According to local news report the communities of Naknek, Dillingham, Petersburg and Cordova received funding via the Pacific States Marine Fisheries Commission for two years to jump start net recycling projects. The project is said to be funded through pool of money that comes from the US Fish and Wildlife Foundation, which has committed $2 million to the ‘Fishing for Energy’ program over the next five years.
Kristin Smith, director of the Copper River Watershed Project, one of many recycling project partners in Cordova, opined that the main aim of this project is to find an alternative use for these mountains of web that otherwise go in its own landfills. It is informed that each community is in the process of hiring a net recycling coordinator, whose first task will be to set up convenient net drop off areas near local harbors.

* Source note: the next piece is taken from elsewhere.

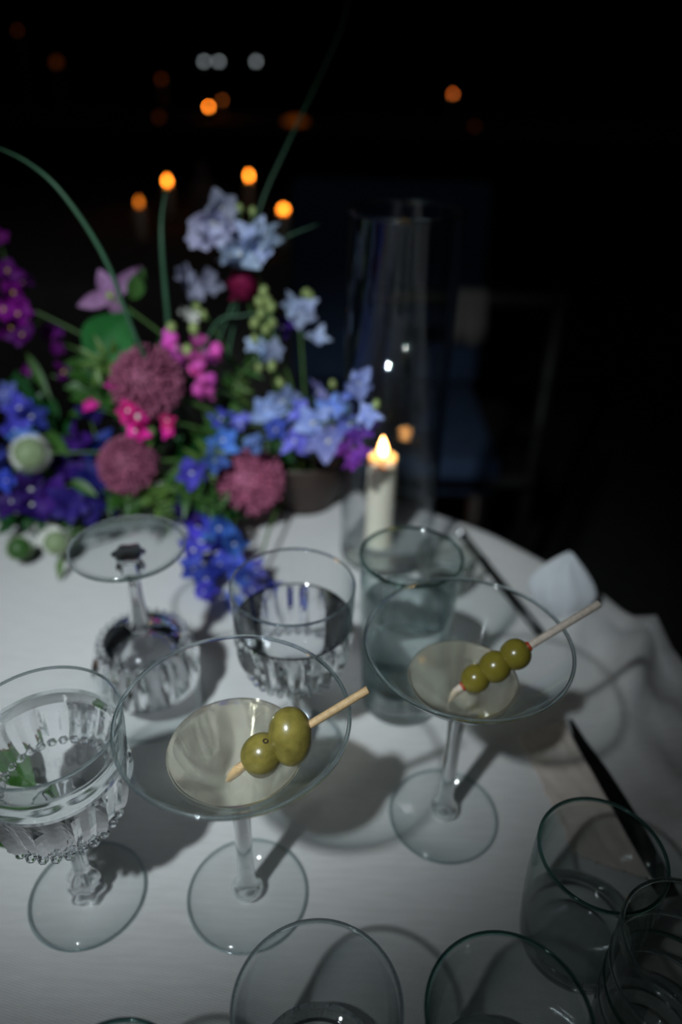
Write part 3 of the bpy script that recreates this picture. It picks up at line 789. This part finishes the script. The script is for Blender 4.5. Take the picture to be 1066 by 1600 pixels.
spray('stock', 'magenta stock at the far left edge', 'flower', [
    (10, 425, .72, 'mag', 1), (20, 455, .71, 'mag', 1), (38, 445, .72, 'mag', .8), (8, 480, .70, 'mag', 1.1), (28, 490, .70, 'mag', 1), (15, 515, .70, 'mag', 1), (35, 525, .69, 'mag', .9), (45, 500, .70, 'mag', .6), (0, 370, .74, 'mag', .6)],
      eye=M_YEL, group='magenta flowers')
spray('stock', 'dim magenta stock just right of the one at the left edge', 'flower', [
    (75, 520, .74, 'mag', .7), (88, 515, .74, 'mag', .6), (88, 545, .73, 'mag', .6)], eye=None, group='magenta flowers')
spray('stock', 'single magenta flower with a yellow eye between the stems', 'flower', [
    (97, 582, .70, 'mag', .9), (45, 578, .71, 'mag', .5)], eye=M_YEL, group='magenta flowers')
spray('snapdragon', 'hot pink snapdragon under the largest purple allium', 'flower', [
    (188, 603, .63, 'hot', .9), (200, 640, .61, 'hot', 1), (213, 655, .60, 'hot', 1.1), (215, 672, .60, 'hot', 1), (262, 655, .62, 'hot', .8), (265, 672, .62, 'hot', .7), (140, 632, .66, 'hot', .6)], eye=M_BEE, group='pink flowers')

# pink bud spikes
def bud_spike(label, spots, tips):
    t = thing('pink_bud_spike', label, 'flower', SRC, 'pink flowers')
    P = [at(*q[:3]) for q in spots]
    top = at(*tips[0]); bot = P[-1]
    pts = bez(SRC - Vector((0, 0, .03)), SRC.lerp(bot, .6) + Vector((0, .02, .03)), bot, 8)[:-1] + bez(bot, bot.lerp(top, .5), top, 6)
    obj('stem', tube([p - SRC for p in pts], 0.0016, 8), G_STEM, t)
    for (x, y, Y, s), p in zip(spots, P):
        d = ((CAM - p).normalized() * .4 + Vector((rnd.uniform(-1, 1), 0, rnd.uniform(-1.2, .2)))).normalized()
        parts = merge(ball(.0062, .0056, .0070, 14, 9), xf(petal_mesh(.011, .0055, .2, .3), Matrix.Translation((0, 0, .003)) @ Matrix.Rotation(-.9, 4, 'Y')),
                      xf(petal_mesh(.010, .005, .2, .3), Matrix.Rotation(2.6, 4, 'Z') @ Matrix.Rotation(-.7, 4, 'Y')))
        obj('bloom', parts, P_PINK, t, p - SRC, d.to_track_quat('Z', 'Y'), s)
        near = min(pts, key=lambda c: (c - p).length)
        obj('stalk', tube([near - SRC, p - SRC], .0007, 5), G_STEM, t)
    for x, y, Y in tips:
        obj('bud', ball(.005, .005, .0058, 12, 8), G_BUD, t, at(x, y, Y) - SRC)
bud_spike('bright pink bud spike right of the largest purple allium', [(310, 535, .66, 1), (338, 546, .66, 1), (300, 555, .65, 1), (312, 570, .65, 1), (325, 555, .66, .9), (303, 578, .65, .9), (318, 592, .65, 1.1), (330, 590, .65, .9), (310, 608, .65, 1), (328, 610, .65, .9)],
          [(303, 513, .66), (293, 547, .65)])
bud_spike('short pink bud spike touching the top of the largest purple allium', [(268, 530, .67, 1), (275, 545, .67, 1), (262, 522, .68, .8), (272, 555, .66, .9), (282, 560, .66, .8)], [(268, 512, .68)])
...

Smith told that Alaska Marine Lines has agreed to contribute shipping and they are a key to the whole process. He further told because the economics are not there right not – there was a time when they would pay 12 cents a pound for old web, now it’s 4 cents.
Meanwhile, as Alaska’s recycling projects ramp up, Cordovans have already put old fishing nets to good use. The Watershed Project uses them to help surface a scenic 1,100 foot trail on the Cordova breakwater that is made up of big boulders, called riprap. Instead of paying for costly shot rock, the group got the idea to use gillnet web.